O suposto de que o padrão de financiamento para as economias em desenvolvimento mudou de forma estrutural nos últimos anos e que, doravante, será possível a essas economias financiar déficit externos expressivos e continuados merece exame mais detido.
Com efeito, o influxo de capitais para os países em desenvolvimento quase quadruplicou entre 1990 e 1993, subindo de US$ 40 bilhões para US$ 155 bilhões ao ano (i.e., crescendo à incrível taxa de 57% ao ano), criando a impressão de uma formidável bonança financeira. Mas, já no primeiro semestre de 1994, a velocidade do ingresso de capitais se reduziu e o fluxo totalizou US$ 125 bilhões ao longo do ano.
Com a eclosão da crise mexicana em dezembro do ano passado, ocorreu o início de uma fuga considerável desses capitais de volta para as economias centrais. Não fosse interrompida pelo esquema de salvamento montado pelo governo norte-americano, para dar um mínimo de liquidez ao México, essa fuga de capitais poderia ter se transformado num crash financeiro global.
Estancada a crise, ao longo de 1995 o trauma foi sendo digerido e, lentamente, os influxos de capitais começaram a voltar -com os gerentes desses fundos e instituições procurando ser mais seletivos na escolha dos mercados-alvo. Os países do leste asiático que haviam sido menos afetados pela crise começaram a receber recursos novamente. Na América Latina, o Brasil principalmente absorveu capitais crescentes a partir de junho.
Três fatores que explicam a extraordinária expansão do movimento de capitais: 1) a recessão nos países centrais até 1994 com taxas de juros muito baixas e reduzida demanda por recursos; 2) o avanço da globalização financeira com rápida expansão das aplicações dos investidores institucionais (fundos mútuos, cias. de seguro, fundos de pensão, bancos e corretoras) nos chamados mercados emergentes; 3) a prévia solução do problema da dívida herdada dos anos 80, por meio da securitização destas sob o Plano Brady.

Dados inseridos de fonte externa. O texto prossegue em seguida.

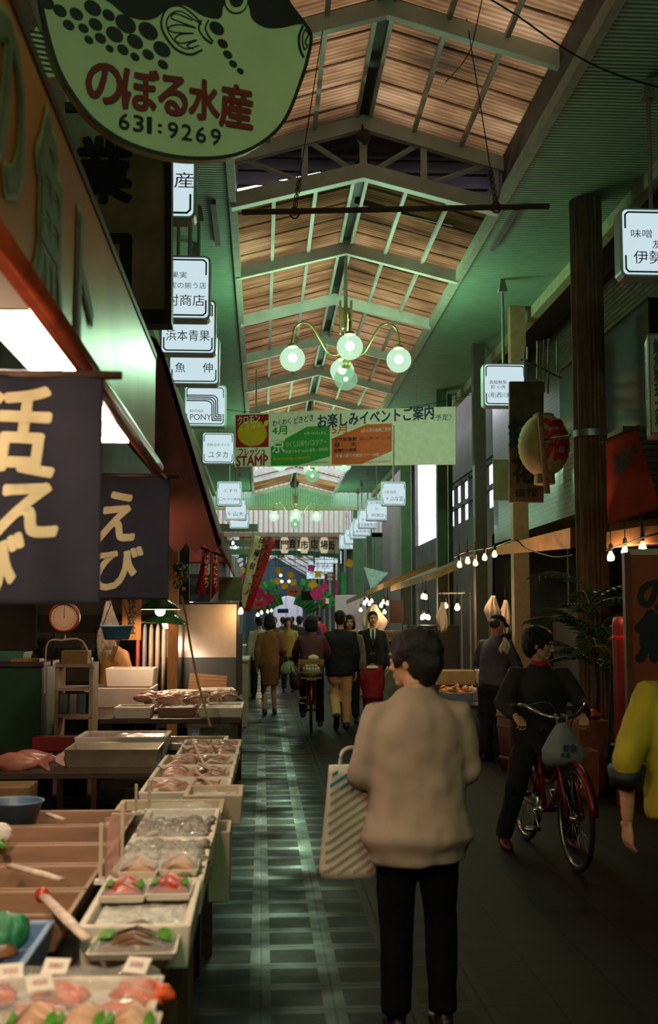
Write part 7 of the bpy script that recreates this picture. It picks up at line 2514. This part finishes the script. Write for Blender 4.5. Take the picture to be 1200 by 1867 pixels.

Considerando que este último fator já é fato consumado, resta indagar se as duas outras causas apontadas são suficientemente poderosas para assegurar a continuidade do financiamento às economias em desenvolvimento. A conjuntura cíclica das economias desenvolvidas é intrinsecamente mutável e, portanto, pode tornar-se adversa no momento em que a economia mundial voltar a crescer sincronizadamente, provocando aumento nos juros e ampliação da demanda por fundos.
Cabe então examinar a robustez da tendência de diversificação das aplicações dos investidores institucionais dos países desenvolvidos, particularmente com relação aos mercados emergentes.
Como é sabido, a fonte principal de oferta de capitais para esses mercados tem sido os investidores institucionais, as empresas transnacionais e os bancos. No período 90-94, o perfil da oferta teve características muito distintas entre regiões. No caso das economias asiáticas, os investimentos diretos representam parcela dominante (55%) dos fluxos, enquanto os capitais financeiros, de portfólio, participaram com 25% (o restante sendo distribuído em outras modalidades, como o crédito bancário).
No caso da América Latina, porém, dois terços dos influxos naquele período foram de capitais financeiros líquidos, altamente sensíveis a juros, tendo a contribuição dos investimentos diretos se situado ao redor de 30% (o crédito bancário teve papel muito pouco relevante). A fonte principal dos capitais financeiros foram os investidores institucionais dos EUA, particularmente fundos mútuos e fundos fechados, que passaram a deter em carteira um percentual importante de papéis dos mercados emergentes da América Latina.
Em contraste, os fundos de pensão revelaram um interesse limitado nesses ativos(*). Os rígidos requisitos de desempenho por parte de seus clientes/patrocinadores tornam esses fundos bastante conservadores e avessos ao risco. Sua diversificação para ativos estrangeiros, embora crescente, é cautelosa e concentrada em títulos e ``blue chips" de países desenvolvidos onde é elevado o grau de informação e de transparência.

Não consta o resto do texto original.